The CPC is beginning to correct its tough confrontational policy towards our parties, as expressed in the Third Plenum and in its strict rejection of any discussion of contentious issues, in favour of a more flexible line in its relations with our governments and parties.
(p. 4)
Recognizing objective needs and facing internal pressure, the CPC is ready and interested not only in developing state relations with our countries, but also in bringing relations at the level of parties and mass organisations out of the stage of stagnation and accepting a substantive exchange of views. The speech of August 23 was undoubtedly an important starting point.
The forthcoming exchange of views, initially with the delegation of the SED, the CPSU and possibly other sister parties, will have a positive overall effect on the development of relations. If differences of opinion persist, this exchange of delegations will lead to a greater mutual understanding of each other's positions on fundamental issues. It can promote cooperation on all fundamental issues of international politics on which full or approximate agreement is reached.
If this exchange of views continues over a longer period, it could have a positive effect in terms of promoting unity and reducing divisions between our parties.
In the context of this process and the opportunities currently available to us, it must be clear to us that so far the CPC's position has remained qualitatively changed in the key areas where differences of opinion exist.
This can be clearly demonstrated by the statements of leading Cuban comrades as well as the speeches and numerous publications in connection with the first anniversary of the death of “Che” Guevara and the 100th anniversary of the beginning of the national liberation struggle.
With socialist greetings
Dr. Baumann
(p. 5)
PS
I thank you for your letter of October 18, 1968 (VD 103/68), from which I can see that there is no difference of opinion regarding the assessment of F. Castro's speech of August 23 and its possible effects on the development of relations with our parties.
This letter was already drafted before the courier mail arrived. I have therefore made no changes - despite some repetitions - as it appears to be a useful supplement to my letter of September 24, 1968 (VD 152/68).

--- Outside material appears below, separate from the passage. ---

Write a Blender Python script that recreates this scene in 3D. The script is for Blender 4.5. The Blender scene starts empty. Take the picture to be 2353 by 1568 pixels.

As far as the red line information 139/VIII is concerned, I do not understand the severity of your letter. Without wanting to engage in pointless polemics, I maintain that this information does not correspond to the facts in the two points mentioned.
(p. 6)
In a confidential letter to Deputy Minister Dr. Kiesewetter, Dr. Baumann discusses Cuba’s evolving relationship with socialist countries following Fidel Castro’s August 23, 1968, speech, which supported the USSR's actions in Czechoslovakia. While Cuba's stance brought it tactically closer to the Soviet bloc, ideological differences persist. Internal pressures, economic challenges, and pragmatic needs have led the Communist Party of Cuba (CPC) to adopt a more flexible approach in relations with socialist nations, signaling an interest in strengthening state and party ties. Baumann notes this shift as an opportunity for fostering mutual understanding and cooperation, although fundamental disagreements remain unchanged. The CPC's evolving conduct reflects both external influences and internal necessities, marking a cautious yet significant recalibration of its foreign policy.